I’m not sure why I picked up Very Cold People in the first place. I must have read good reviews in print but that’s rarely enough to pick anything up (a lot of books get good reviews, ya know.). But something made me drawn to it and when I finally opened the first page I was completely sucked in, enwrapped in its tone and unsentimental style.
Very Cold People is a strange novel. It’s not necessarily a series of events, or plot points, but short paragraphs, almost vignettes, descriptions of small scenes peppered with perfectly detailed moments. The language can be spare, but the author can afford to be. She is deft at choosing the exact right napkins at a funeral or the uncomfortable stare from a strange relative. These are objects and feelings that already exist in your mind, and she chooses the right ones as if she’s plucking items off a supermarket shelf.
For much of the novel it’s as if nothing is happening, that it’s just a description of a young girl’s life in a 1970s/1980s New England town. But unbeknownst to you each detail is being slowly applied to our protagonist Ruthie, her family, and the town, forming something fuller.
Reading this novel felt like standing too close to a painting and then backing up. As each brushstroke is added a story emerges of people hiding secrets, suffering alone, erecting facades and harming others, never quiet coming to terms with their own trauma.

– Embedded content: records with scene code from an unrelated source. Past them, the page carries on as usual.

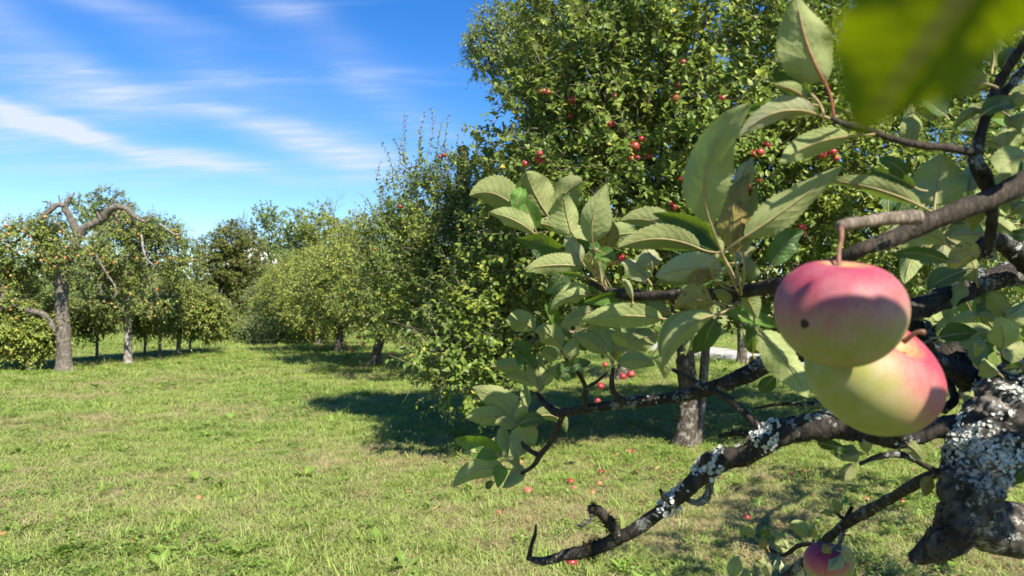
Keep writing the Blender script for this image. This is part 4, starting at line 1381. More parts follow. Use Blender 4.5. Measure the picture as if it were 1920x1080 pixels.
pinks.sort()
for (px, py, dm), lab in zip(pinks, tiered(pinks, 8, 'pink apple', 'the pale yellow-green trees')):
    tr = row[1] if px > 610 else row[2]
    d = front_depth(tr, px, py, 12, 8) - 0.05
    small_apple(P(px, py, d), dm / F * d / 2, 'apple_pink', lab, 'pink apples in the pale trees')
r_ = np.random.default_rng(77)
for tr, cnt, lab in ((tree1, 55, 'the bare armed tree'), (tree2, 80, 'the pale trunked tree'), (small_trees[0], 12, 'the small leaning tree'), (small_trees[5], 8, 'the staked tree')):
    x, y, d = project(tr['o'])
    ok = np.where((x > 6) & (x < 480) & (d < np.percentile(d, 30)))[0]
    ch = r_.choice(ok, cnt, replace=False)
    labs = tiered([(x[i], y[i]) for i in ch], 14, 'orange apple', lab)
    for i, lb in zip(ch, labs):
        small_apple(tr['o'][i] + np.array([0, -0.08, -0.05]), r_.uniform(.027, .037), 'apple_orange', lb, 'orange apples in %s' % lab)

fallen = [(1072, 1056, 26, 'apple_red', 'bright red fallen apple just under the mossy dead branch'), (1127, 887, 14, 'apple_red', 'small red fallen apple between straw and grass below the tree'),
          (990, 921, 19, 'apple_pink', 'pale pink fallen apple below the lowest leaf cluster'), (1070, 904, 16, 'apple_red', 'dark red fallen apple half sunk in grass'),
          (1076, 917, 15, 'apple_pink', 'pale fallen apple touching a dark red one'), (1124, 908, 14, 'apple_pink', 'pale orange fallen apple in the straw'), (1110, 924, 14, 'apple_orange', 'yellow fallen apple near the straw patch'),
          (1400, 972, 16, 'apple_red', 'red fallen apple lying alone below the thick branch'), (1625, 938, 15, 'apple_pink', 'pink fallen apple above the thin dark branch'), (1485, 890, 13, 'apple_pink', 'brownish fallen apple in the dappled straw'),
          (372, 935, 14, 'apple_orange', 'orange fallen apple alone in the open meadow'), (246, 1018, 11, 'apple_orange', 'small orange fallen apple near the bottom of the meadow'), (5, 1003, 14, 'apple_orange', 'orange fallen apple at the left edge of the meadow'),
          (976, 868, 11, 'apple_pink', 'small fallen apple behind the lowest leaf cluster'), (1182, 847, 13, 'apple_red', 'dark fallen apple in the shade of the trunk'), (611, 873, 9, 'apple_pink', 'small pale fallen apple in the middle of the meadow'),
          (936, 963, 12, 'apple_pink', 'pale fallen apple left of the dead branch tip'), (1508, 885, 13, 'apple_orange', 'pale orange fallen apple beside a brownish one'), (1690, 940, 14, 'apple_pink', 'brown fallen apple right of the thin dark branch')]
for (px, py, dm, kd, lab) in fallen:
    b = G(px, py + dm * .3)
    d = float(project(b)[2][0])
    rad = dm / F * d / 2 * .85
    small_apple(b + np.array([0, 0, rad * .55 + .008]), rad, kd, lab, 'fallen apples on the grass')

# ------------------------------------------------------------------ the foreground apple tree
fb = at(1.25, 0.95)
FT = thing('apple_tree', 'near apple tree with lichen covered branches and big pale leaves', 'tree', fb)


def fg_path(pts):
    """rows (px,py,width px,depth) -> (x,y,z,r)"""
    o = []
    for (px, py, w, d) in pts:
        o.append((*P(px, py, d), w / F * d / 2))
    return o


def fg_branch(pts, mat='bark_dark', sides=14, amp=0.22, step=0.004, freq=110, seed=0, label=None, name='branch', lich=0, lich_mat='lichen', lsz=(0.0014, 0.0042), lpatch=None, moss=None, world=None):
    path = smooth_path(world if world is not None else fg_path(pts), step)
    # knots
    r = np.random.default_rng(900 + seed)
    s = np.linspace(0, 1, len(path))
    for k in range(max(1, len(path) // 40)):
        c = r.uniform(0.05, 0.95)
        path[:, 3] *= 1 + r.uniform(.05, .22) * np.exp(-((s - c) * len(path) / 7) ** 2)
    v, q, t3, nn = tube(path, sides, amp=amp, freq=freq, seed=seed)
    org = path[0, :3]
    br = obj(name, mesh(name, v - org, [q, t3], M[mat]), FT, org, label=label)
    m = len(path)
    if lich:
        bag = Bag()
        cnt = 0
        pc = lpatch if lpatch else [(r.uniform(0, 1), r.uniform(.03, .1)) for k in range(6)]
        while cnt < lich:
            if cnt % 14 == 0:
                c, w = pc[r.integers(len(pc))]
                ci, cj = (c + r.normal() * w) * m, r.integers(sides)
            i = int(np.clip(ci + r.normal() * .0042 / step, 1, m - 2))
            j = int(cj + r.normal() * .0042 * sides / (6.28 * path[i, 3])) % sides
            n0 = nn[i * sides + j]
            # crusts sit on the side that the light and rain reach
            if n0 @ np.array([0.15, -.45, .85]) < r.uniform(-.75, .4):
                cnt += 1
                continue
            p0 = v[i * sides + j] + n0 * r.uniform(.0, .0012)
            n1 = nrm(n0 + r.normal(size=3) * .45)
            a = nrm(np.cross(n1, r.normal(size=3)))
            b = np.cross(n1, a)
            R0 = r.uniform(*lsz)
            kk = 7
            ang = np.arange(kk) * 2 * np.pi / kk
            rr = R0 * r.uniform(.45, 1.25, kk)
            ring = p0 + a * (np.cos(ang) * rr)[:, None] + b * (np.sin(ang) * rr)[:, None] + n1 * (R0 * r.uniform(.0, .55, kk))[:, None]
            vv = np.vstack([ring, p0 + n1 * R0 * .05])
            tt = np.stack([np.arange(kk), (np.arange(kk) + 1) % kk, np.full(kk, kk)], -1)
            bag.add(vv, None, tt)
            cnt += 1
        obj('lichen', bag.mesh('lichen', M[lich_mat], False, org), br, org, kind='stuff')
    for (c, w, cnt, ln, mm) in (moss or ()):
        bag = Bag()
        for k in range(cnt):
            i = int(np.clip((c + r.normal() * w) * m, 1, m - 2))
            j = r.integers(sides)
            n0 = nn[i * sides + j]
            p0 = v[i * sides + j]
            d0 = nrm(n0 + r.normal(size=3) * .5)
            sd0 = nrm(np.cross(d0, r.normal(size=3)))
            L = ln * r.uniform(.4, 1.2)
            bag.add(np.vstack([p0 - sd0 * L * .12, p0 + sd0 * L * .12, p0 + d0 * L]), None, np.array([[0, 1, 2]]))
        obj('moss', bag.mesh('moss', M[mm], False, org), br, org, kind='stuff')
    return path


# trunk and the limbs that carry the branches into the frame
fg_branch(None, 'bark_scaly', 28, .16, .01, 40, 1, name='trunk', world=[(*fb + np.array([0, 0, -.1]), .10), (1.2, .93, .45, .085), (1.08, .88, .85, .075), (0.88, .80, 1.14, .065), (0.72, .72, 1.28, .052)])
fg_branch([(2120, 640, 150, .70), (2010, 700, 155, .68), (1940, 746, 146, .66), (1876, 800, 122, .645), (1846, 855, 104, .64), (1824, 905, 96, .635), (1808, 955, 98, .63), (1780, 1005, 70, .63), (1742, 1034, 44, .635), (1710, 1050, 24, .64)],
          'bark_scaly', 84, .36, .0016, 110, 2, label='thick scaly branch covered with pale lichen', lich=4600, lpatch=[(.47, .035), (.40, .04), (.66, .025), (.62, .02), (.33, .04)], lsz=(.0009, .0030), moss=[(.88, .05, 500, .005, 'moss'), (.80, .03, 160, .004, 'moss_brown')])
fg_branch([(1795, 965, 60, .64), (1850, 985, 84, .65), (1925, 1000, 98, .66), (2010, 1020, 118, .68), (2200, 1080, 130, .72)], 'bark_scaly', 44, .18, .003, 120, 3, lich=160, lpatch=[(.25, .08)], lsz=(.0008, .0028), lich_mat='lichen_grey')
# long dead branch that runs down to the left
fg_branch([(1870, 790, 44, .665), (1800, 797, 42, .66), (1740, 806, 38, .655), (1685, 822, 40, .65), (1625, 808, 42, .65), (1560, 798, 44, .65), (1500, 803, 46, .65), (1445, 818, 46, .655), (1405, 850, 34, .66), (1360, 860, 40, .67), (1325, 882, 38, .68), (1270, 932, 29, .69), (1205, 984, 26, .71), (1150, 1014, 26, .72), (1095, 1034, 24, .73), (1055, 1042, 19, .735), (1020, 1052, 15, .74), (988, 1046, 8, .74)],
          'bark_dark', 22, .26, .003, 150, 4, label='long dark dead branch with pale lichen reaching down over the grass', lich=820, lpatch=[(.452, .008), (.44, .006), (.570, .012), (.545, .008), (.20, .01), (.665, .015)], lsz=(.0010, .0034),
          moss=[(.865, .016, 260, .006, 'moss'), (.475, .012, 60, .006, 'moss_yellow'), (.36, .03, 120, .004, 'moss')])
fg_branch([(1700, 826, 22, .64), (1640, 792, 16, .64), (1560, 782, 16, .645), (1500, 790, 14, .645), (1455, 812, 10, .65)], 'bark_dark', 12, .3, .003, 180, 41, lich=90, lich_mat='lichen_grey')
fg_branch([(1335, 880, 18, .68), (1332, 905, 15, .685), (1325, 930, 15, .69), (1308, 943, 13, .69), (1290, 938, 9, .692), (1270, 928, 6, .693)], 'bark_dark', 10, .4, .003, 200, 5, name='twig', moss=[(.5, .2, 60, .004, 'moss')])
fg_branch([(1325, 884, 22, .68), (1322, 866, 20, .675), (1330, 853, 16, .67)], 'bark_dark', 10, .4, .003, 200, 6, name='twig')
fg_branch([(1158, 1003, 18, .715), (1140, 976, 18, .71), (1122, 957, 17, .705), (1106, 954, 15, .70)], 'bark_dark', 12, .4, .003, 200, 7, name='twig', moss=[(.95, .08, 110, .006, 'moss'), (.3, .15, 90, .006, 'moss')])
fg_branch([(1114, 962, 7, .70), (1104, 976, 7, .70), (1092, 986, 6, .695), (1080, 984, 4, .69)], 'bark_dark', 8, .2, .002, 200, 8, name='twig')
fg_branch([(992, 1046, 9, .74), (996, 1024, 7, .738), (1003, 1003, 6, .735), (1005, 984, 4, .73)], 'bark_dark', 8, .3, .002, 250, 9, name='twig')
fg_branch([(1252, 938, 9, .69), (1242, 928, 7, .687), (1238, 917, 5, .685)], 'bark_dark', 8, .2, .002, 200, 10, name='twig')
fg_branch([(1432, 812, 18, .655), (1402, 780, 15, .67), (1362, 746, 13, .69), (1322, 726, 11, .71), (1275, 700, 9, .73), (1244, 684, 6, .74)], 'bark_twig', 10, .25, .003, 160, 11, lich=60, lich_mat='lichen_grey', lsz=(.001, .002))
fg_branch([(1425, 818, 14, .66), (1385, 812, 10, .68), (1350, 818, 6, .70)], 'bark_dark', 8, .4, .003, 200, 12, name='twig', moss=[(.5, .25, 70, .005, 'moss')])
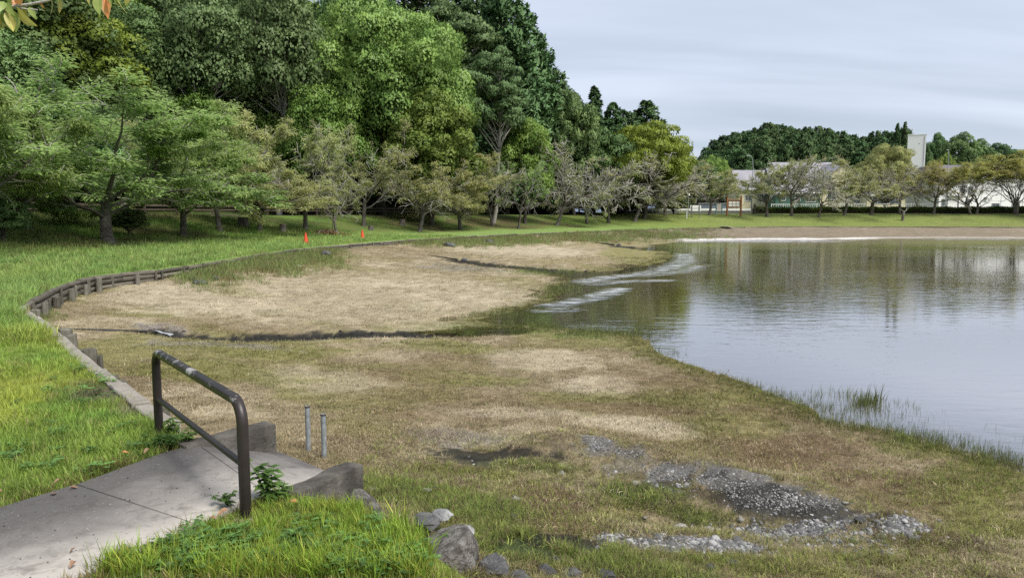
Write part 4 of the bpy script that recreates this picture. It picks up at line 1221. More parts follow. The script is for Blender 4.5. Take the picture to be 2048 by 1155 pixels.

By the end of the novel, you understand that many details thought to be insignificant were in fact part of a greater story, part of a person hidden to everyone else. Manguso widens the lens, zooms out, and stories spiral backwards through the book revealing lives yearning for love but having it withheld in every needed moment.
So, yeah, I’ll admit, it’s not exactly a happy novel but there’s strength and hope there too, even if it doesn’t show up until much later.